Recorded information
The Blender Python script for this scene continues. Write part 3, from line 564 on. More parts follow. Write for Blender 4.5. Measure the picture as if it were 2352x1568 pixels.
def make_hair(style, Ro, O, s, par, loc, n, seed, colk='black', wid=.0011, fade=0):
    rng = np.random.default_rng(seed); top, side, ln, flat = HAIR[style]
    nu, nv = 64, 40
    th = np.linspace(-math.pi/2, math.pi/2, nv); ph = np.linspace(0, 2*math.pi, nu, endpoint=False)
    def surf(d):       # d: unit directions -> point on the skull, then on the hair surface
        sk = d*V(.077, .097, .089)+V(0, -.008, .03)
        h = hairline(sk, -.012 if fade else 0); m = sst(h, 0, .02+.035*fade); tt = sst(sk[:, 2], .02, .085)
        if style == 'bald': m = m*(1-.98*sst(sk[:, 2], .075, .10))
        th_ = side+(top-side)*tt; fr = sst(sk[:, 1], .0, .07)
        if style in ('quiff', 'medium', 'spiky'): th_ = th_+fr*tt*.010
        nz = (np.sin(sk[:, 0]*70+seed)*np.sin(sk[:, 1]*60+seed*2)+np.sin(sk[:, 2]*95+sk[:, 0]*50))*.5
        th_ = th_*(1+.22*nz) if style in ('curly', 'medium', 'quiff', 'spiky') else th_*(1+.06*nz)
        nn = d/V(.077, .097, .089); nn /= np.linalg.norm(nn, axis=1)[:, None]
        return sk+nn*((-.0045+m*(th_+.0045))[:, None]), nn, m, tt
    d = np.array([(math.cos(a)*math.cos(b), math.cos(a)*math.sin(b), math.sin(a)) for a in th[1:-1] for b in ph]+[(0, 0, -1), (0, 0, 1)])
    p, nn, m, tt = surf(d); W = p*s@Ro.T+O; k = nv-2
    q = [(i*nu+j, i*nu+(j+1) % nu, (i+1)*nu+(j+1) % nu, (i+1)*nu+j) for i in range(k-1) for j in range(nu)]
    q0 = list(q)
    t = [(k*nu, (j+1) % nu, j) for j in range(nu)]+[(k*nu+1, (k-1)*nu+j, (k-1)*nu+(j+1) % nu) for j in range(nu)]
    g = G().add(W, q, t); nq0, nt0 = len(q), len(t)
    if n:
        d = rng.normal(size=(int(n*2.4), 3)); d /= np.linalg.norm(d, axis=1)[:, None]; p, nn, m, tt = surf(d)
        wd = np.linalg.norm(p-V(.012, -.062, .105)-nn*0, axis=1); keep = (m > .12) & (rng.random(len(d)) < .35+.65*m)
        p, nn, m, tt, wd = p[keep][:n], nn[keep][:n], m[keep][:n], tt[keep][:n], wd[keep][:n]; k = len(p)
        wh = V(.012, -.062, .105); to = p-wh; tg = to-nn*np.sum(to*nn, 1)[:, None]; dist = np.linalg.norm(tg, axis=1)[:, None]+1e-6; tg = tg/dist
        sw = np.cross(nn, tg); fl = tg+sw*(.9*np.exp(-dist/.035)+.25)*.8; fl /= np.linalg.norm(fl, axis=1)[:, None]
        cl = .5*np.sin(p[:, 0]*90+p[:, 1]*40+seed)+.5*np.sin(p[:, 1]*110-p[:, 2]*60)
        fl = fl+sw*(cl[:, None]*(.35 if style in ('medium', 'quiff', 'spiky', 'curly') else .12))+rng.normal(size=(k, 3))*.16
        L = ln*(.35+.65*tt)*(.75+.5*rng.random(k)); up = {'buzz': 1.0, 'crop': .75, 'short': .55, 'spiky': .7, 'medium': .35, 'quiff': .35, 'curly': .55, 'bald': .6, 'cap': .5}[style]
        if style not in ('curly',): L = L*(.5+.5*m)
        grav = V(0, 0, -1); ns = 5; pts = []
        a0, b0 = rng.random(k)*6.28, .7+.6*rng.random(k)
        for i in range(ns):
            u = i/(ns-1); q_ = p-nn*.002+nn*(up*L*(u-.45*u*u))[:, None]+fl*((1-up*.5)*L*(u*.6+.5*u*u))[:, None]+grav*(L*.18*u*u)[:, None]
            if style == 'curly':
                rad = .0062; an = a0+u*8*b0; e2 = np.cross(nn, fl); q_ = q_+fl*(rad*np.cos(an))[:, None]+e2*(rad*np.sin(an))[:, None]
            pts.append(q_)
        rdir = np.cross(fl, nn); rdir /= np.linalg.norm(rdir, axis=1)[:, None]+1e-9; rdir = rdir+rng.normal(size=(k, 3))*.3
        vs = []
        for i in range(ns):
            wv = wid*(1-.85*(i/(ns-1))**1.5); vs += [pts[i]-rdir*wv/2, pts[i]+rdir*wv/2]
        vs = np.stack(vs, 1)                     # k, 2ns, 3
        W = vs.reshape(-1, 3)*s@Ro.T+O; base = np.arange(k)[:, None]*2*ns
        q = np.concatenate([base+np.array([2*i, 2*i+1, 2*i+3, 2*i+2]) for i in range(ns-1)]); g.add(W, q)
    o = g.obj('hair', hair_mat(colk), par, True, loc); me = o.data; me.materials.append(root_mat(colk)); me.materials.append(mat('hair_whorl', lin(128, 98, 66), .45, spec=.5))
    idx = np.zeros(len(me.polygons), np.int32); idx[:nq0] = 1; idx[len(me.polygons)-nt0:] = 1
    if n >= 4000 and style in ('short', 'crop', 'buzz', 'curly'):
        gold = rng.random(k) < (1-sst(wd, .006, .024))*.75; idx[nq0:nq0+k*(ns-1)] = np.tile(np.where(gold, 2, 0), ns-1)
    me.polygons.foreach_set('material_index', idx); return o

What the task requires
Each line of the listing should be copied exactly.

Written reply
The Blender Python script for this scene continues. Write part 3, from line 564 on. More parts follow. Write for Blender 4.5. Measure the picture as if it were 2352x1568 pixels.
def make_hair(style, Ro, O, s, par, loc, n, seed, colk='black', wid=.0011, fade=0):
    rng = np.random.default_rng(seed); top, side, ln, flat = HAIR[style]
    nu, nv = 64, 40
    th = np.linspace(-math.pi/2, math.pi/2, nv); ph = np.linspace(0, 2*math.pi, nu, endpoint=False)
    def surf(d):       # d: unit directions -> point on the skull, then on the hair surface
        sk = d*V(.077, .097, .089)+V(0, -.008, .03)
        h = hairline(sk, -.012 if fade else 0); m = sst(h, 0, .02+.035*fade); tt = sst(sk[:, 2], .02, .085)
        if style == 'bald': m = m*(1-.98*sst(sk[:, 2], .075, .10))
        th_ = side+(top-side)*tt; fr = sst(sk[:, 1], .0, .07)
        if style in ('quiff', 'medium', 'spiky'): th_ = th_+fr*tt*.010
        nz = (np.sin(sk[:, 0]*70+seed)*np.sin(sk[:, 1]*60+seed*2)+np.sin(sk[:, 2]*95+sk[:, 0]*50))*.5
        th_ = th_*(1+.22*nz) if style in ('curly', 'medium', 'quiff', 'spiky') else th_*(1+.06*nz)
        nn = d/V(.077, .097, .089); nn /= np.linalg.norm(nn, axis=1)[:, None]
        return sk+nn*((-.0045+m*(th_+.0045))[:, None]), nn, m, tt
    d = np.array([(math.cos(a)*math.cos(b), math.cos(a)*math.sin(b), math.sin(a)) for a in th[1:-1] for b in ph]+[(0, 0, -1), (0, 0, 1)])
    p, nn, m, tt = surf(d); W = p*s@Ro.T+O; k = nv-2
    q = [(i*nu+j, i*nu+(j+1) % nu, (i+1)*nu+(j+1) % nu, (i+1)*nu+j) for i in range(k-1) for j in range(nu)]
    q0 = list(q)
    t = [(k*nu, (j+1) % nu, j) for j in range(nu)]+[(k*nu+1, (k-1)*nu+j, (k-1)*nu+(j+1) % nu) for j in range(nu)]
    g = G().add(W, q, t); nq0, nt0 = len(q), len(t)
    if n:
        d = rng.normal(size=(int(n*2.4), 3)); d /= np.linalg.norm(d, axis=1)[:, None]; p, nn, m, tt = surf(d)
        wd = np.linalg.norm(p-V(.012, -.062, .105)-nn*0, axis=1); keep = (m > .12) & (rng.random(len(d)) < .35+.65*m)
        p, nn, m, tt, wd = p[keep][:n], nn[keep][:n], m[keep][:n], tt[keep][:n], wd[keep][:n]; k = len(p)
        wh = V(.012, -.062, .105); to = p-wh; tg = to-nn*np.sum(to*nn, 1)[:, None]; dist = np.linalg.norm(tg, axis=1)[:, None]+1e-6; tg = tg/dist
        sw = np.cross(nn, tg); fl = tg+sw*(.9*np.exp(-dist/.035)+.25)*.8; fl /= np.linalg.norm(fl, axis=1)[:, None]
        cl = .5*np.sin(p[:, 0]*90+p[:, 1]*40+seed)+.5*np.sin(p[:, 1]*110-p[:, 2]*60)
        fl = fl+sw*(cl[:, None]*(.35 if style in ('medium', 'quiff', 'spiky', 'curly') else .12))+rng.normal(size=(k, 3))*.16
        L = ln*(.35+.65*tt)*(.75+.5*rng.random(k)); up = {'buzz': 1.0, 'crop': .75, 'short': .55, 'spiky': .7, 'medium': .35, 'quiff': .35, 'curly': .55, 'bald': .6, 'cap': .5}[style]
        if style not in ('curly',): L = L*(.5+.5*m)
        grav = V(0, 0, -1); ns = 5; pts = []
        a0, b0 = rng.random(k)*6.28, .7+.6*rng.random(k)
        for i in range(ns):
            u = i/(ns-1); q_ = p-nn*.002+nn*(up*L*(u-.45*u*u))[:, None]+fl*((1-up*.5)*L*(u*.6+.5*u*u))[:, None]+grav*(L*.18*u*u)[:, None]
            if style == 'curly':
                rad = .0062; an = a0+u*8*b0; e2 = np.cross(nn, fl); q_ = q_+fl*(rad*np.cos(an))[:, None]+e2*(rad*np.sin(an))[:, None]
            pts.append(q_)
        rdir = np.cross(fl, nn); rdir /= np.linalg.norm(rdir, axis=1)[:, None]+1e-9; rdir = rdir+rng.normal(size=(k, 3))*.3
        vs = []
        for i in range(ns):
            wv = wid*(1-.85*(i/(ns-1))**1.5); vs += [pts[i]-rdir*wv/2, pts[i]+rdir*wv/2]
        vs = np.stack(vs, 1)                     # k, 2ns, 3
        W = vs.reshape(-1, 3)*s@Ro.T+O; base = np.arange(k)[:, None]*2*ns
        q = np.concatenate([base+np.array([2*i, 2*i+1, 2*i+3, 2*i+2]) for i in range(ns-1)]); g.add(W, q)
    o = g.obj('hair', hair_mat(colk), par, True, loc); me = o.data; me.materials.append(root_mat(colk)); me.materials.append(mat('hair_whorl', lin(128, 98, 66), .45, spec=.5))
    idx = np.zeros(len(me.polygons), np.int32); idx[:nq0] = 1; idx[len(me.polygons)-nt0:] = 1
    if n >= 4000 and style in ('short', 'crop', 'buzz', 'curly'):
        gold = rng.random(k) < (1-sst(wd, .006, .024))*.75; idx[nq0:nq0+k*(ns-1)] = np.tile(np.where(gold, 2, 0), ns-1)
    me.polygons.foreach_set('material_index', idx); return o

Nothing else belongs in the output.